Journal de l'année Édition 1991 1991Éd. 1991

Hubble : les déboires d'un télescope spatial

Le 24 avril, lorsque décolle de cap Canaveral la navette Discovery emportant dans sa soute le télescope spatial Hubble (HST), les astronomes ne cachent pas leur satisfaction. Voilà sept ans qu'ils attendaient cet événement, différé à plusieurs reprises, d'abord pour des retards dans la fabrication de l'instrument, puis à cause de l'interruption des vols de navettes consécutive à l'explosion de Challenger.

Long de 13,1 m pour un diamètre maximal de 4,3 m et pesant environ 11 t, le HST est le satellite astronomique le plus gros, le plus puissant et le plus sophistiqué jamais lancé. Le plus coûteux aussi, puisqu'il représente un investissement de plus de 2 milliards de dollars. Doté d'un miroir primaire de 2,40 m de diamètre et de cinq instruments scientifiques (2 chambres photographiques, 2 spectrographes, 1 photomètre), il est conçu pour observer les astres de l'ultraviolet à l'infrarouge, avec une résolution angulaire dix fois meilleure qu'au sol.
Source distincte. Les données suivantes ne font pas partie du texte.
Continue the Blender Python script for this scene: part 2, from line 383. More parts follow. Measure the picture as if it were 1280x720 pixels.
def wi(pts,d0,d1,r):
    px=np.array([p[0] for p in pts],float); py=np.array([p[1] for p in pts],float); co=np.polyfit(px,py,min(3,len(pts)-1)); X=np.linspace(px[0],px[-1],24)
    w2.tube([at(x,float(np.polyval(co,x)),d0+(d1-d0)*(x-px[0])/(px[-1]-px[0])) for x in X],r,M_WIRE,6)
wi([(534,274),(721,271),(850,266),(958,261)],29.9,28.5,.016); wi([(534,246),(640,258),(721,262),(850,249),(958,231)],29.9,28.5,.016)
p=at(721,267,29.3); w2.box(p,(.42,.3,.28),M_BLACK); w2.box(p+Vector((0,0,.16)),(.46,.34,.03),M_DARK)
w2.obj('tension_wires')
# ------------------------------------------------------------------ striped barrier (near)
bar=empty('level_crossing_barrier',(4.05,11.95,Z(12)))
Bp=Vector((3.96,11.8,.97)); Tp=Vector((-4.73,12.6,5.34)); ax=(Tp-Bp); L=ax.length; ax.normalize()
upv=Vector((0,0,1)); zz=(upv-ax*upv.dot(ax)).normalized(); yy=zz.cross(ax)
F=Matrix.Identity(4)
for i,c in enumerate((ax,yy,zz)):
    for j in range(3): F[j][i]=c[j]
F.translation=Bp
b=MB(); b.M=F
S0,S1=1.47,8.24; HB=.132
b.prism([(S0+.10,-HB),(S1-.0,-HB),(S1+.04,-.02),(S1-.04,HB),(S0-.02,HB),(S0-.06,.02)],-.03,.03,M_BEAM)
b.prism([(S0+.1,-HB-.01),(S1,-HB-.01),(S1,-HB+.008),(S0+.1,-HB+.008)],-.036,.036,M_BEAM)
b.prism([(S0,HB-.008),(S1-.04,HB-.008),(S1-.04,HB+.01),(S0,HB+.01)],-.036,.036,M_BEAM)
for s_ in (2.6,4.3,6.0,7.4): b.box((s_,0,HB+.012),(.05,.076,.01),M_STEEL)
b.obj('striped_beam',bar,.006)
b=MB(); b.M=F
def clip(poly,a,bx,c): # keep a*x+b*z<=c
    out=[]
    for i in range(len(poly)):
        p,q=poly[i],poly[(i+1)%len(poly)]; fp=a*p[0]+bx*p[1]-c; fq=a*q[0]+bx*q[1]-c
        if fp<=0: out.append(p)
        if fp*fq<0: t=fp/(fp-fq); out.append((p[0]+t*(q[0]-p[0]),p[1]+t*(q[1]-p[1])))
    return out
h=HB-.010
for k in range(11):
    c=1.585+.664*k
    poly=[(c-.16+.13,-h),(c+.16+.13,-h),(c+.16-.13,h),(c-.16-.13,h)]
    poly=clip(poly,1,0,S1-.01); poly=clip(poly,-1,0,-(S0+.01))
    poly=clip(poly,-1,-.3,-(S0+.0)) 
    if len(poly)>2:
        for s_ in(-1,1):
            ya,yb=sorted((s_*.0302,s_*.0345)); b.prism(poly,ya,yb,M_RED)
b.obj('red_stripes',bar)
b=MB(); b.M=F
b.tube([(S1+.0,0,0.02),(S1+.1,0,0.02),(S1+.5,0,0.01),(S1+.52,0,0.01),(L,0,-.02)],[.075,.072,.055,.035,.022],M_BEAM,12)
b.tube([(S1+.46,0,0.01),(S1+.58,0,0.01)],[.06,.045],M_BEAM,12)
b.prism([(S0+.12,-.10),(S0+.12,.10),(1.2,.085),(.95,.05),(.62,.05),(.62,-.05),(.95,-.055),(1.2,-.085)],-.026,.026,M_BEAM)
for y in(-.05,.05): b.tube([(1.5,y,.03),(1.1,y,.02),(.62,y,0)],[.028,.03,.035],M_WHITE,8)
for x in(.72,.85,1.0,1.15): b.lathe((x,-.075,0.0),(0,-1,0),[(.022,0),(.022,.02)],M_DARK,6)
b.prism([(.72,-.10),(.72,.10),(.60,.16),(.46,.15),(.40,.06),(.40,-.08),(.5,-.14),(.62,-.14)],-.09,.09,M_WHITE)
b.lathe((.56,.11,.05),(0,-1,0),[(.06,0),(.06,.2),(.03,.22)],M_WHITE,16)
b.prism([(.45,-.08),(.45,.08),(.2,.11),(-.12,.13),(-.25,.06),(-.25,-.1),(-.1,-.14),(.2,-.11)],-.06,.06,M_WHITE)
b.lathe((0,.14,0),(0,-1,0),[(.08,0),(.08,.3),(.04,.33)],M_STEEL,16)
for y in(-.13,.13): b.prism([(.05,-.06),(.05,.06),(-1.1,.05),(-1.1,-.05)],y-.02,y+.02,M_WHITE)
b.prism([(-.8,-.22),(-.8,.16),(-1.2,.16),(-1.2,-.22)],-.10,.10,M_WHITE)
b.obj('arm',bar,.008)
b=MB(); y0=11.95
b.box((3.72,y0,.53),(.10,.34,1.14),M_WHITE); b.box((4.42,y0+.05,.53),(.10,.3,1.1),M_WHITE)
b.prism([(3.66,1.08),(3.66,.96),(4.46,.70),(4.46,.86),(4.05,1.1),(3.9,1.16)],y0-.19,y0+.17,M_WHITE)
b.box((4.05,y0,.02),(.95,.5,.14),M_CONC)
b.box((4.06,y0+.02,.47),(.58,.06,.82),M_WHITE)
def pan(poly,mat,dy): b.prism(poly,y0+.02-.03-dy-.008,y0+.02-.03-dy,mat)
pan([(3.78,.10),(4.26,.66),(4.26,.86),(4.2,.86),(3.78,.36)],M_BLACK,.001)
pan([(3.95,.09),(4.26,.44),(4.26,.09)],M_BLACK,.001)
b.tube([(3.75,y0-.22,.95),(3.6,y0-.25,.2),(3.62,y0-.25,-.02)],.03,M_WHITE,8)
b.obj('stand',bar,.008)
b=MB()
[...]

La mise en orbite de ce bijou technologique s'avère plus délicate que prévu. Avant le largage de l'instrument dans l'espace, à quelque 600 km d'altitude, le 25 avril, les astronautes éprouvent quelque peine à déployer ses panneaux solaires. Le surlendemain, c'est l'ouverture du couvercle d'aluminium obturant le tube du télescope qui se révèle laborieuse. Par ailleurs, les contrôleurs du vol parviennent difficilement à établir les premières liaisons radio entre le sol et le satellite.

Il est myope !

Tout rentre bientôt dans l'ordre et, le 20 mai, la réception des premières images fournies par le télescope est saluée avec enthousiasme. On se préoccupe toutefois des vibrations liées aux écarts thermiques qui affectent l'instrument lors de ses passages de l'ombre à la lumière, ou vice versa. Mais, surtout, fin juin, les spécialistes doivent se rendre à l'évidence : le HST est « myope », les images qu'il transmet sont comme embuées. Une analyse précise du phénomène permet d'établir que le défaut provient du miroir primaire. Celui-ci est entaché d'aberration sphérique, due vraisemblablement à un défaut de courbure d'environ deux millièmes de millimètre au niveau du bord extérieur. Une erreur de polissage incroyable, qui aurait pu aisément être détectée si l'ensemble du système optique avait été testé au sol dans sa configuration de fonctionnement.

Les astronomes sont consternés : bon nombre d'objectifs du HST risquent de ne pouvoir être atteints, alors qu'on attendait de cet instrument une révolution dans la connaissance de l'Univers comparable à celle qu'autorisa naguère la lunette de Galilée. Le coup est particulièrement rude pour les Européens : des cinq instruments scientifiques placés au foyer du télescope, celui qu'ils ont fourni, la chambre de vues pour objets faiblement lumineux (FOC), sera l'un des plus affectés, avec une sensibilité très inférieure à celle espérée. Au fil des semaines, la situation apparaîtra cependant moins catastrophique qu'on ne le craignait, l'utilisation d'ordinateurs et de programmes appropriés permettant d'améliorer grandement la qualité des images brutes. Par ailleurs, opérant au-dessus de l'atmosphère, le HST reste un outil incomparable pour l'étude du ciel dans l'ultra-violet.

Grâce à la FOC, les astronomes disposent aujourd'hui des meilleures images jamais obtenues de la planète Pluton et de son satellite Charon. Ils ont pu aussi visualiser l'expansion de l'enveloppe extérieure de la supernova dont l'explosion a été observée en 1987 dans le Grand Nuage de Magellan. Ils ont également mis en évidence autour du vestige de cette étoile un anneau de gaz, éjecté vraisemblablement dix mille ans avant l'explosion, et qui est à présent lumineux parce que chauffé et fortement ionisé par le rayonnement intense de la supernova. Enfin, ils ont obtenu les photographies les plus détaillées à ce jour du jeune amas stellaire R 136, au centre de la nébuleuse 30 Dorade, et de la lentille gravitationnelle G2237 + 0305, montrant quatre images d'un quasar très éloigné (8 milliards d'années-lumière) dont la lumière est courbée par le champ gravitationnel d'une galaxie vingt fois plus proche, située dans la même direction.

En fin de compte, malgré son handicap, le HST se révèle bien apte à fournir des résultats spectaculaires, et les astronomes s'attachent désormais à adapter leurs programmes d'observation pour tirer le meilleur parti de l'instrument en attendant l'installation future de dispositifs correcteurs ou de nouveaux équipements scientifiques.